Hymns: Say hallelujah!

Music Row
By Brian Rademaekers

Harrowing and sparse, the twang of legendary bluesman Robert Johnson is unmistakably the sound of the Delta. Gigantic, electrified and rocking, the songs of Howling Wolf are the epitome of Chicago Blues. And — laid back, drifting and dreamy — the Beach Boys’ style defines West Coast surf rock.
Throughout modern pop music, we find particular sounds and styles that are inextricably associated with a sense of place.
Yet today, when we can walk around with a device that is the size of a cigarette pack and contains more than 10,000 songs recorded across time and around the globe, that sense of regionally rooted music has given way to a new era.
No longer confined to the influences in their immediate sphere, musicians filter through dozens of genres and styles before arriving at their own sound.
And so it is with the Hymns.
Anchored by longtime friends and North Carolinians Brian Harding and Jason Roberts, the Hymns peel off a diverse set of songs that represent a kind of stew of American rock and country sounds, not to mention a pinch of Brit rock.
True to their southern Appalachian roots, Harding and Roberts pen songs that often have a lick of easygoing, countrified harmony rolling straight through their core. But that sound is also informed and complemented by a whole generation of rock bands that came before them.
In particular, the Hymns, who now reside in the mega-cultural blender known as New York City, give their rootsy foundations a well-placed shot of 1990s-style rock.
Harding’s nasally vocals carry the cool phrasing of Steven Malkmus and the soft croon of Wilco’s Jeff Tweedy, giving the songs a sharp edge amid the Hank Williams songwriting and wavering guitar riffs.
And while the Hymns clearly carry the work of other country-rock alchemists on their backs, they have also blazed a new path that heads down a more modern and diverse road.
The title track of their 2006 debut Brother/Sister, for instance, sounds remarkably like T-Rex’s Marc Bolan before Harding breaks into a jerky Pavement-esque refrain. But on a live version of First Time (available free at hymnsband.com), the four-piece takes on the punkish edge of the Violent Femmes. On the newer St. Sebastian, that high-strung, attitude-rich sound is taken a step further, showing that the Hymns have far more to them than a warm Southern alt-rock band.
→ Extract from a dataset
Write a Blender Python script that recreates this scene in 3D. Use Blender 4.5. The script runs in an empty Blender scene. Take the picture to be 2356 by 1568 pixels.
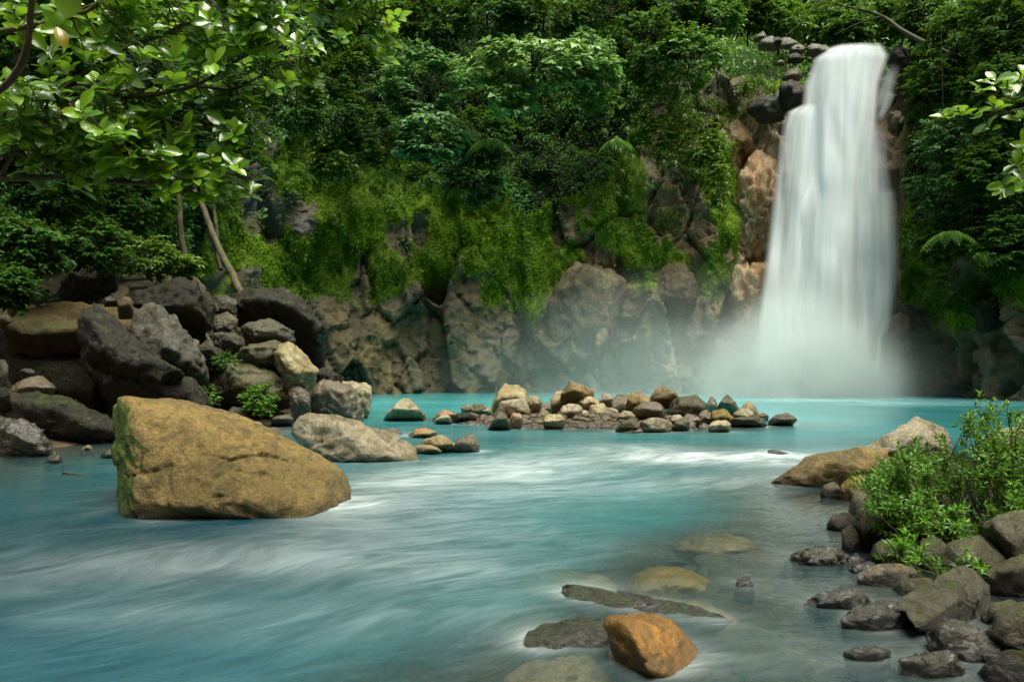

In all songs, the complex, layered nature of the Hymns is teased out by a nearly constant dueling of guitars between Harding and Johnson.
To get closer to understanding the soul that makes up the Hymns, one could imagine Neil Young growing up listening to Nirvana and Velvet Underground and Jerry Lee Lewis. Take all those bands, including Young, whom the bands cite as an influence, shake it all up — and you’re getting close to the kind of sound that the Hymns deliver. It is both familiar and fresh, a homage to the past and a salute to a new day in American music, one increasingly defined by a cross-pollination of eras and genres.
In a way, that has always been a hallmark of American music: a glorious melting pot of traditions blending African rhythms and beats with European instruments and purely American storytelling forms. That mishmash gave the world blues, folk and jazz.
Carrying on that tradition of experimentation, the Hymns offer their fans a cool blend that reaches as far back as the early 20th-century cowboys who put that lingering twang in six-string country and scoops up influences right up to the modern day.
Before the Hymns show Philadelphia what they’ve got at the North Star on Saturday night, fellow New Yorkers the Morning Pages will be taking the stage and showcasing a style far more blatant in its nod to honky-tonk goodness.
Furious piano rags, wounded vocals and rich harmonies grace the songs of the Morning Pages, who played a rollicking set at the Fire two weeks ago. They’ll make the perfect primer for the Hymns during their Philly gig. ••

See them play ...

Who: The Hymns and the Morning Pages
What: Two bands heading down from New York to prove the American musical experiment is far from finished.
Where: The North Star Bar, 27th and Poplar streets.
When: Saturday, June 30, at 9 p.m. Tickets are $8 at the door.